O fundo dessa cena central é dominado por folhagens exuberantes em diferentes tons de verde, que parecem envolver e proteger as duas pessoas. Entre as folhas, há padrões geométricos desenhados em preto e coloridos em amarelo, rosa e outras cores vibrantes. Essa composição é envolta por uma moldura circular, com grafismos em tons de vermelho, laranja e branco. Esses grafismos são sinuosos, como as curvas de um rio ou de uma serpente. Depois há outra moldura, em formato quadrado, preenchida com grafismos em rosa, preto, azul, amarelo, verde e branco.
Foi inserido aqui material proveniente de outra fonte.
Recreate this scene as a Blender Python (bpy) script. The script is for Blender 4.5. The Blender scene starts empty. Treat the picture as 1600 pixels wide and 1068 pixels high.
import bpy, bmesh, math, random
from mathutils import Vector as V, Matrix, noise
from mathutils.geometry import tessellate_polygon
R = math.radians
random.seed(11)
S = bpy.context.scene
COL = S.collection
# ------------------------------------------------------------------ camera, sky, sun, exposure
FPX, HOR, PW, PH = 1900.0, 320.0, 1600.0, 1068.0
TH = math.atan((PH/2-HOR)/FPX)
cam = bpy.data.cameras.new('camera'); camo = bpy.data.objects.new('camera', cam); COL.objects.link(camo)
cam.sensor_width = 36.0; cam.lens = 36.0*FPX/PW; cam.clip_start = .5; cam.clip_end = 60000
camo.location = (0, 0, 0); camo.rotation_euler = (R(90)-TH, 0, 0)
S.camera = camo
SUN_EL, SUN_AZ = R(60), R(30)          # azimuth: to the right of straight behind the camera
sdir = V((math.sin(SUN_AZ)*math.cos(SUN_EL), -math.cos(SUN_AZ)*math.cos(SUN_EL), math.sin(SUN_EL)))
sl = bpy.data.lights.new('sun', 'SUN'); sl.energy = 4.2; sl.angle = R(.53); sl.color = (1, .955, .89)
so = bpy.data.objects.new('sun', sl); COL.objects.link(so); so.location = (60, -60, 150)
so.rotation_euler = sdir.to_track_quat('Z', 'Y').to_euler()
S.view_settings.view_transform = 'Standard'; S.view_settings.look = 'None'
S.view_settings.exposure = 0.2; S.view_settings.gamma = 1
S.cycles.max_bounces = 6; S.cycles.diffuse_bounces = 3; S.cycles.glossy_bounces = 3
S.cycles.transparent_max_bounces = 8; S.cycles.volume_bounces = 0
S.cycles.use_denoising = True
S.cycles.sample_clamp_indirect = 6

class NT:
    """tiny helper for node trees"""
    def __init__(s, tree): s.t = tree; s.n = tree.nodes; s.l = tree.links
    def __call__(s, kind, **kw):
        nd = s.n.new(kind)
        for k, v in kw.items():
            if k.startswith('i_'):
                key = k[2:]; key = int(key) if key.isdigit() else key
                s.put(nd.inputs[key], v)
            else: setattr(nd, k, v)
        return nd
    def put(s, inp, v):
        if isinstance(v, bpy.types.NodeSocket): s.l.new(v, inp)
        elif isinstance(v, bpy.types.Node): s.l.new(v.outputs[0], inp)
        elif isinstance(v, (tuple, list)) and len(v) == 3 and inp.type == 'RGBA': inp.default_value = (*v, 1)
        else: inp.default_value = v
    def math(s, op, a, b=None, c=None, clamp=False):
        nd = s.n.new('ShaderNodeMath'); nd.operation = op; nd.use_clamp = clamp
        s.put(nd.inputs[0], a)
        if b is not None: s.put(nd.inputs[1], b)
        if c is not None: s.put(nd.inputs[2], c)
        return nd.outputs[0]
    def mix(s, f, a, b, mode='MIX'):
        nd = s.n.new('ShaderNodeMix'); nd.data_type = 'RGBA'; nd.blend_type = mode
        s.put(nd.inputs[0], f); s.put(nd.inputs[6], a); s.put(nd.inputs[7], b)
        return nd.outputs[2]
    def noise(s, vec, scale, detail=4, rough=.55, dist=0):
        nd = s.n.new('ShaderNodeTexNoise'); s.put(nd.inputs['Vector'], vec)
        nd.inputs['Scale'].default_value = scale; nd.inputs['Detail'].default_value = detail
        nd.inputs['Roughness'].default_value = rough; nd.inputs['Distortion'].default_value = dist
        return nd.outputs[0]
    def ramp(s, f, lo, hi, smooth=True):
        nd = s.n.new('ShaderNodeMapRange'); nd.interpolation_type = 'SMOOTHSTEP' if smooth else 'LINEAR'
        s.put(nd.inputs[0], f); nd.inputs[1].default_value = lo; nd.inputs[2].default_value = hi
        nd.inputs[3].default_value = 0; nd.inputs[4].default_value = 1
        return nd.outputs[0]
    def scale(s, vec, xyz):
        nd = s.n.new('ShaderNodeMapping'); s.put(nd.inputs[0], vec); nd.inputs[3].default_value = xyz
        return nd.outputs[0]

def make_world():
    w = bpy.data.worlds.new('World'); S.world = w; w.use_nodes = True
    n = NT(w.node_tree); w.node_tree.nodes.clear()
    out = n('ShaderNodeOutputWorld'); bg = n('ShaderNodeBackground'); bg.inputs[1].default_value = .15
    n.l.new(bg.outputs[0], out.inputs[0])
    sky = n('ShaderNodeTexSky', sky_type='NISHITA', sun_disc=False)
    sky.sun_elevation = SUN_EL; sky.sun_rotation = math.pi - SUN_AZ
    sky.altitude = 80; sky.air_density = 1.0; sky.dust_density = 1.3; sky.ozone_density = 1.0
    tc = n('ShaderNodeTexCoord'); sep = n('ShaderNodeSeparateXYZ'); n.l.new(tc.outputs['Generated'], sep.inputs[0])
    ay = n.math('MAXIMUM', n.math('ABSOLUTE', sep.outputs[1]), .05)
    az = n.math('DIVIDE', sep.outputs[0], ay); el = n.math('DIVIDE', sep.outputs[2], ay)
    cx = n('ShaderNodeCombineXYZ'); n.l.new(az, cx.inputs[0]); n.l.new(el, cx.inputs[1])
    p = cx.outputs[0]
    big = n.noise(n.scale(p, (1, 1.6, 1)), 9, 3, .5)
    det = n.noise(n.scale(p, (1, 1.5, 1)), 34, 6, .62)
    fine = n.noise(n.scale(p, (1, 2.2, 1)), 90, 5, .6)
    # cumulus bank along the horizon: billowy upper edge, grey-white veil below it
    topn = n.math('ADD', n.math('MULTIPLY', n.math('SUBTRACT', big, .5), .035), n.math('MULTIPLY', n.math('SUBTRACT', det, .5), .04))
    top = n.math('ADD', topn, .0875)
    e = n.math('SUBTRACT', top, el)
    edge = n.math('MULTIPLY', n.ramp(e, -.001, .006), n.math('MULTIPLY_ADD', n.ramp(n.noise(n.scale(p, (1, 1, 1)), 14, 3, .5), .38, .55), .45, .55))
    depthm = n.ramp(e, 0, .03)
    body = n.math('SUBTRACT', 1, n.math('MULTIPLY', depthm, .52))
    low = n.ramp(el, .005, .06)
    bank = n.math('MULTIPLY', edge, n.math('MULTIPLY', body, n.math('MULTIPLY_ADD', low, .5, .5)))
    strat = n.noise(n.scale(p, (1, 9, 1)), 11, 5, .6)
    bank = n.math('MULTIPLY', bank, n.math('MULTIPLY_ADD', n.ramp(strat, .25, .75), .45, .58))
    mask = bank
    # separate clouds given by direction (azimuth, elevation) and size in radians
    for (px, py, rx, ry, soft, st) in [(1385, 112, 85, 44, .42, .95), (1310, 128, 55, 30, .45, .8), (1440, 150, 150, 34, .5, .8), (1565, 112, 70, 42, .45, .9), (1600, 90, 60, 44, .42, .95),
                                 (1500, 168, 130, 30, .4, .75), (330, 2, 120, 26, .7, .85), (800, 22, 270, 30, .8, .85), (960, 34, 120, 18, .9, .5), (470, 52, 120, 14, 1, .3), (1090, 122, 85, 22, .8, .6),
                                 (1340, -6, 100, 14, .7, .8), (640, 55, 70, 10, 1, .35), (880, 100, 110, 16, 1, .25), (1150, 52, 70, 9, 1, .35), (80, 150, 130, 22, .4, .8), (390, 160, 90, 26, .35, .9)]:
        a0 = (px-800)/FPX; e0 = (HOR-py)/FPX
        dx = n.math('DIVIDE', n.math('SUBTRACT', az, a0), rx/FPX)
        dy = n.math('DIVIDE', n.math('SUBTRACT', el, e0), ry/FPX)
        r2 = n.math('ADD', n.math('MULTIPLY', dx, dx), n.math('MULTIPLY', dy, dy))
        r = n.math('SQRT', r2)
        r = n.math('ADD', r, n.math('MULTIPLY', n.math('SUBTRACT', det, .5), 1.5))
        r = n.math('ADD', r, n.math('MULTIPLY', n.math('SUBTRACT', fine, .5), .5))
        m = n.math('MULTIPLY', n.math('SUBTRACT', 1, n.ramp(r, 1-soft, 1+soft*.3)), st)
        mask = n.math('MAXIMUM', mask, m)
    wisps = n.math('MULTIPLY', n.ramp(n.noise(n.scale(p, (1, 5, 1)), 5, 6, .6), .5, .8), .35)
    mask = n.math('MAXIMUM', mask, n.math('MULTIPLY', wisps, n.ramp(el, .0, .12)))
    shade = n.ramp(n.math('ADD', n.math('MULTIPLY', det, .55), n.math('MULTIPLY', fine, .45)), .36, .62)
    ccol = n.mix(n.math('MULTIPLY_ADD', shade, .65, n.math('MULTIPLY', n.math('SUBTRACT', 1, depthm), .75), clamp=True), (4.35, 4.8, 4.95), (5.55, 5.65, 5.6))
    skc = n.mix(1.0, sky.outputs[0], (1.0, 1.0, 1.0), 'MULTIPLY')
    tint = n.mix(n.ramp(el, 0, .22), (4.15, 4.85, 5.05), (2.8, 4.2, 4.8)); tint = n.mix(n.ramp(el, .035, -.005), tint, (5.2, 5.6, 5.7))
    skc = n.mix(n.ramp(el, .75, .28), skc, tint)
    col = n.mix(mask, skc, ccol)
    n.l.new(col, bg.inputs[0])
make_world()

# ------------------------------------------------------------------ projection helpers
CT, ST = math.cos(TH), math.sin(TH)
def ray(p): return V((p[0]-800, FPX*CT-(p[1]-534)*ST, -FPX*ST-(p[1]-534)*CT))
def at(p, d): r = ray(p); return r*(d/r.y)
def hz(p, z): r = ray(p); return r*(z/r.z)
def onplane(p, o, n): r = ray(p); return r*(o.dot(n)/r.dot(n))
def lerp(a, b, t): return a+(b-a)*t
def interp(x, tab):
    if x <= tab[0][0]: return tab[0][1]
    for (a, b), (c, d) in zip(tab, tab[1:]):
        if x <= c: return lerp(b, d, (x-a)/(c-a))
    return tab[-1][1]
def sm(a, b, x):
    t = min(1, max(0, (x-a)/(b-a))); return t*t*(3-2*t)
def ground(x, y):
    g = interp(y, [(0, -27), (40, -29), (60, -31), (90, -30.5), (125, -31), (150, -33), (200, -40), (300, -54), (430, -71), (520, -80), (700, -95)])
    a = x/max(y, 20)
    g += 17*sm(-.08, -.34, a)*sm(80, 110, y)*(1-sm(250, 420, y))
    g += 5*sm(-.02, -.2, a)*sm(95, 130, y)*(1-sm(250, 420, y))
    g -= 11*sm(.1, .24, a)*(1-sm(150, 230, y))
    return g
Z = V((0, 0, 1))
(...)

Também há desenhos de aves e pássaros direcionados para cima, como se voassem; uma serpente; e o torso de outra pessoa de perfil. Ela está no canto inferior esquerdo. Sua pele é marrom escura, tem a cabeça envolvida por um cocar com penas amarelas e padrões em preto e branco e grafismos geométricos em preto no corpo. Com as mãos, toca uma pequena flauta. Uma borda quadrada, preenchida de padrões geométricos em azul e branco, finaliza a moldura desta tela. 

Para esta Bienal, os artistas do grupo MAHKU criaram as imagens de acordo com as temporalidades de seus próprios processos investigativos. Esse método é importante para entendermos as obras do coletivo. Como diz Renato Menezes no catálogo da mostra, “o que encontramos é o resultado de uma imagem-processo, realizada por muitas mãos, a partir do diálogo e do aprendizado entre os envolvidos, cujo objetivo final é a cura, tanto de quem a realizou quanto do observador que a acessa, transformando-a em experiência espiritual.”